RERMAG

Sales Grow for Cramo Despite European Uncertainty

Finland-based international equipment rental giant Cramo posted €503.8 million (about U.S. $653.1 million) in sales for the first nine months of 2012, a 3.4-percent increase compared to the same period a year ago when it posted €487 million. Sales figures were affected by the divestment of Cramo’s modular space production and customized space rental businesses in Finland at the end of March. Sales growth excluding the divested businesses was 5.4 percent January through September and 2.2 percent in the third quarter.

Increasing financial uncertainty has weakened sales development, Cramo said. EBITA for the nine-month period was €56.1 million or 11.1 percent of sales. In the third quarter, EBITA was €31.2 million or 17.1 percent of sales.

Business was solid in Finland, Sweden and Eastern Europe in the third quarter, the company said, considering the market situation. Profitability improved in Norway and Denmark, and Central Europe as well.

After a period of strong growth, Cramo’s focus in 2012 is on optimizing its profitability and cash flow.

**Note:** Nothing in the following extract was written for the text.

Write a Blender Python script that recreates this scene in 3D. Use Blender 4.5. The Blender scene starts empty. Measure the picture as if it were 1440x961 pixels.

The demand for equipment rental is growing in Norway, Estonia and Russia, Cramo said. While growth predictions for construction activities and equipment rental have been adjusted downward, for the most part demand remains satisfactory, and Cramo’s expectations for 2012 remain unchanged.

“In the third quarter, Cramo Group achieved a good result, considering our market situation,” said CEO Vesa Koivula. “Market-specific differences in the demand for equipment rental have increased. In our main markets of Finland and Sweden, we have made preparations for weakening demand. In Norway, we have been able to move from improvement of operational efficiency to development of customer service, whereas in Central Europe, the theme for the current year is still harmonization of operations.

“Even though Cramo does not operate in Southern Europe, a region struggling with economic difficulties, the general uncertainty has postponed construction and industrial investments and decisions in Cramo’s market areas, too. In many Eastern European countries, the markets are again undergoing drastic changes. In Poland, the earlier strong growth in construction activity has now turned into negative development, and as a result we have adjusted our operations both in Poland and in some other Eastern European countries.”

Based in Vantaa, near Helsinki, Finland, Cramo operates in 15 countries in Northern, Central and Eastern Europe.